И нет надобности требовать от людей правдивых автобиографий. Ведь литературный вымысел затем и придуман, чтобы дать возможность людям свободно высказаться. Но, скажут, нужно ли поверить в правду, как люди до сих пор верили и верят в ложь. Это невозможно?! Нельзя знать, что даст нам правда?! Но ведь и ложь, которую мы обоготворяем, не очень нам много дала…

Впрочем, в утешение тем, которые боятся порывать с традициями, я скажу, что правда все же не так опасна, как это принято думать. Ибо, даже выставленная напоказ, она все еще не становится общим достоянием: таков изначальный закон Судьбы. Кому не следует — тот правды не увидит, хотя бы она являлась к нему во всей своей наготе на каждом перекрестке… Сверх того, пока существует мир — не переведутся и люди, которые со спокойной или неспокойной совестью будут изготовлять для своих ближних возвышающую их ложь. И такие люди всегда были и всегда будут властителями человеческих дум.

Так или иначе, в автобиографиях не больше «правды», чем в биографиях. Кто хочет «правды» — тот должен научиться искусству читать художественные произведения. Трудное это искусство — недостаточно быть грамотным, чтоб уметь читать. Потому так ценны сохранившиеся после автора черновые наброски. Иной раз эскиз, даже наскоро занесенная на бумагу, едва зародившаяся мысль больше говорит, чем законченное художественное произведение: человек не успел еще приспособить свои видения к «общим» требованиям. Нет подготовляющего начала, нет разрешающего конца.
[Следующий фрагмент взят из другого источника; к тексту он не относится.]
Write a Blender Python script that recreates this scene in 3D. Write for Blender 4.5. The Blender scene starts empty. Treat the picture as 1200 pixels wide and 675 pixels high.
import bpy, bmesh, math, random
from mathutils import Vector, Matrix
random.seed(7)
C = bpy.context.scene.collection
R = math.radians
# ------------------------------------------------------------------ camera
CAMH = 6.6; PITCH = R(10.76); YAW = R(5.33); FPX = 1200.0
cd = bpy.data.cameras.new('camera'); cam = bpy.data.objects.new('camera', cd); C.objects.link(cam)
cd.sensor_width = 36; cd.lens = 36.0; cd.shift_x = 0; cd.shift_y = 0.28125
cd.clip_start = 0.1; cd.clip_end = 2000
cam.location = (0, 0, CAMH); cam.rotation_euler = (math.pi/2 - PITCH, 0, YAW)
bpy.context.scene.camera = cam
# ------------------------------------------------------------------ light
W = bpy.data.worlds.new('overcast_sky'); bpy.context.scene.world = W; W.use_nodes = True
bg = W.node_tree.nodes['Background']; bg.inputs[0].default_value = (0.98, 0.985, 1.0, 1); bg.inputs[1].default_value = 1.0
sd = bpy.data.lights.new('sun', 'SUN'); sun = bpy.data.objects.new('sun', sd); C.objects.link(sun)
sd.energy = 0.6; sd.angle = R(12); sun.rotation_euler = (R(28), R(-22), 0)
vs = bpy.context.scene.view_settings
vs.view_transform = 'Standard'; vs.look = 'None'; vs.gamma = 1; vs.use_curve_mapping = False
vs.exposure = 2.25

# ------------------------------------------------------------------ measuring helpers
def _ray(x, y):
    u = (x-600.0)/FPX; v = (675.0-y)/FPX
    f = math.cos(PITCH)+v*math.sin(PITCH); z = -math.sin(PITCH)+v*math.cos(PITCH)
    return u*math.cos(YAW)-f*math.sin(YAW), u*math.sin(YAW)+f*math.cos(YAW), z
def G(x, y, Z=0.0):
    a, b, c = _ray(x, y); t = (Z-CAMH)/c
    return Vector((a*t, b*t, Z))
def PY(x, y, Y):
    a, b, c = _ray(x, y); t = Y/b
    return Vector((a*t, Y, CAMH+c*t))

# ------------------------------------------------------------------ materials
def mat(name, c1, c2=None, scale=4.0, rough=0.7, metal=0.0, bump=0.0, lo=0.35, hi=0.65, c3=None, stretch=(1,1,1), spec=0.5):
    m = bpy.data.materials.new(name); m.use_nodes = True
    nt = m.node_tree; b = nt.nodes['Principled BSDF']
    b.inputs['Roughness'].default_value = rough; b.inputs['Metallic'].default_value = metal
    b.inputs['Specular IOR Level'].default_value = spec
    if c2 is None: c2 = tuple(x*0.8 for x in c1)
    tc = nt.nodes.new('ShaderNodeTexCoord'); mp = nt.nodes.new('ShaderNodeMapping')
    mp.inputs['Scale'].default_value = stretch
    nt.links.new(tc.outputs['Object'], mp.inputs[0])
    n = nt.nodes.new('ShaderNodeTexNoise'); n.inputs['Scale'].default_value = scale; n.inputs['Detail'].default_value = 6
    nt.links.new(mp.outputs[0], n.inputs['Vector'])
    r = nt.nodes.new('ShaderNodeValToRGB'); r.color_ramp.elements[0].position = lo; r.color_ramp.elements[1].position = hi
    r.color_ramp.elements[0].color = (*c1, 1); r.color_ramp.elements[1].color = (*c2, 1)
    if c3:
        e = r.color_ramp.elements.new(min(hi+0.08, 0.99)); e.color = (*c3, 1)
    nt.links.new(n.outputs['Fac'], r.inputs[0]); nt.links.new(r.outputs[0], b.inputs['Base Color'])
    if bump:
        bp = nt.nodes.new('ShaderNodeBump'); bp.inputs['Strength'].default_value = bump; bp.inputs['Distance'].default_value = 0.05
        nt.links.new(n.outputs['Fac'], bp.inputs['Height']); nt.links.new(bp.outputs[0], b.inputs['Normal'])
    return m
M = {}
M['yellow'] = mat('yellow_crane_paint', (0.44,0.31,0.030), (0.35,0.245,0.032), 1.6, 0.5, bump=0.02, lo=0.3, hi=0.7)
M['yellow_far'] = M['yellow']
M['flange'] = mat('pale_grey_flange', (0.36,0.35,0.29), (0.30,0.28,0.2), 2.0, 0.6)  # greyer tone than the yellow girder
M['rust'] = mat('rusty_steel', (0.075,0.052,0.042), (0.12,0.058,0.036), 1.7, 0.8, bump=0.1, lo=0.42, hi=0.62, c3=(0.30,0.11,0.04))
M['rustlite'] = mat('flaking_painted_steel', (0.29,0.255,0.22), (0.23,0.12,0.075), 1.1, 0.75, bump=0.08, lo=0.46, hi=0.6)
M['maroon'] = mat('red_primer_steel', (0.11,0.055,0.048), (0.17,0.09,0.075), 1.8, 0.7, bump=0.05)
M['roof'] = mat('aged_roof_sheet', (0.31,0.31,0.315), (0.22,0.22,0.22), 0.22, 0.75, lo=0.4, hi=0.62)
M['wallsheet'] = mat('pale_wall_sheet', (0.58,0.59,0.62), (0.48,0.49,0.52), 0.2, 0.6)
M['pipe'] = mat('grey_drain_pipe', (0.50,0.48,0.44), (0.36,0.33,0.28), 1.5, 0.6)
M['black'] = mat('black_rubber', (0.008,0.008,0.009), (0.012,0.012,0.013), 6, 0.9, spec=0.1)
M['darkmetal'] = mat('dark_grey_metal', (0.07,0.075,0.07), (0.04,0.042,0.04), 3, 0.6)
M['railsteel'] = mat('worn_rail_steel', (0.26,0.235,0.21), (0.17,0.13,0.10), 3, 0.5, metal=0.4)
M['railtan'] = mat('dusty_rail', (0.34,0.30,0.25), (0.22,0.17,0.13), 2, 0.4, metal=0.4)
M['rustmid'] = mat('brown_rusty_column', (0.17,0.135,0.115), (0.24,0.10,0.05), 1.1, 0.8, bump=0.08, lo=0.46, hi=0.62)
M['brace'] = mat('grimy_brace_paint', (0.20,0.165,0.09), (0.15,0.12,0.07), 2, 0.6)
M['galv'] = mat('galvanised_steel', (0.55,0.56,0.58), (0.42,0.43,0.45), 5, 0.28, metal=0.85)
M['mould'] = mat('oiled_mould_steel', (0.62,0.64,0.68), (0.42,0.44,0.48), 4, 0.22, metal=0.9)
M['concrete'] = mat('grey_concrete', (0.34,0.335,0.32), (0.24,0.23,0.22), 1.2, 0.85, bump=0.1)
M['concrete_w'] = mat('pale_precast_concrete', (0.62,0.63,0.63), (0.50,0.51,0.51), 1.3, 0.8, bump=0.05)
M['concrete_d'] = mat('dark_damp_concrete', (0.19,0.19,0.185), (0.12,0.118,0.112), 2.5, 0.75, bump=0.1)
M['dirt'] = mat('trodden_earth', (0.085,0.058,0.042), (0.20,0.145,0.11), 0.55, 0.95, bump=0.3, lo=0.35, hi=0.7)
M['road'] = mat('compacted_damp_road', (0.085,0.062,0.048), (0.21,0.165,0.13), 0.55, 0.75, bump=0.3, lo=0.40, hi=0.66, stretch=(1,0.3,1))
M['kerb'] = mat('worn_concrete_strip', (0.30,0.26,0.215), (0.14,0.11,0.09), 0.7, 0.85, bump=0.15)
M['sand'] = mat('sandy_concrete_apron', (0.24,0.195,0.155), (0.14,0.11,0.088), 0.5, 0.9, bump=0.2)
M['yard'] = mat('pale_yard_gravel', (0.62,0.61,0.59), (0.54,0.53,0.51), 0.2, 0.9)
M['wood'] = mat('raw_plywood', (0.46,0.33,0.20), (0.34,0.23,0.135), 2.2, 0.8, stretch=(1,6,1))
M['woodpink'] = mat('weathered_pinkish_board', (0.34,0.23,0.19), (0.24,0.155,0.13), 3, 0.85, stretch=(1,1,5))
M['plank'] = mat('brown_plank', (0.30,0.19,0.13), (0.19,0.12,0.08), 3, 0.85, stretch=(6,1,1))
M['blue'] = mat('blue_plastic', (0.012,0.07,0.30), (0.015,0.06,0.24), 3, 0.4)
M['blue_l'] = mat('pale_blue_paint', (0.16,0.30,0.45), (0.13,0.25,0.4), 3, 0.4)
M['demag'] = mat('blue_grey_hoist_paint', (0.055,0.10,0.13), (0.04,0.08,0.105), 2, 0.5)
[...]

Резкая и обнаженная мысль стоит перед вами, как утес над водой, во весь свой естественный рост, и некому «оправдывать» ее в ее грубом своеволии — нет ни самого автора, ни услужливого биографа.

Оттого я так долго останавливаюсь на незаконченных и необработанных "Записках сумасшедшего". В своих законченных произведениях Толстой настойчиво проводит ту мысль, что он считает дело здравого смысла — своим единственным жизненным делом, что вся его задача — дать людям веру в здравый смысл. И только раз, в наброске, он позволил себе назвать то, что происходило в его душе, настоящим словом. "Они признали меня — в здравом уме, но я-то знаю, что я сумасшедший". Это признание открывает нам доступ к наиболее важным и значительным переживаниям Толстого.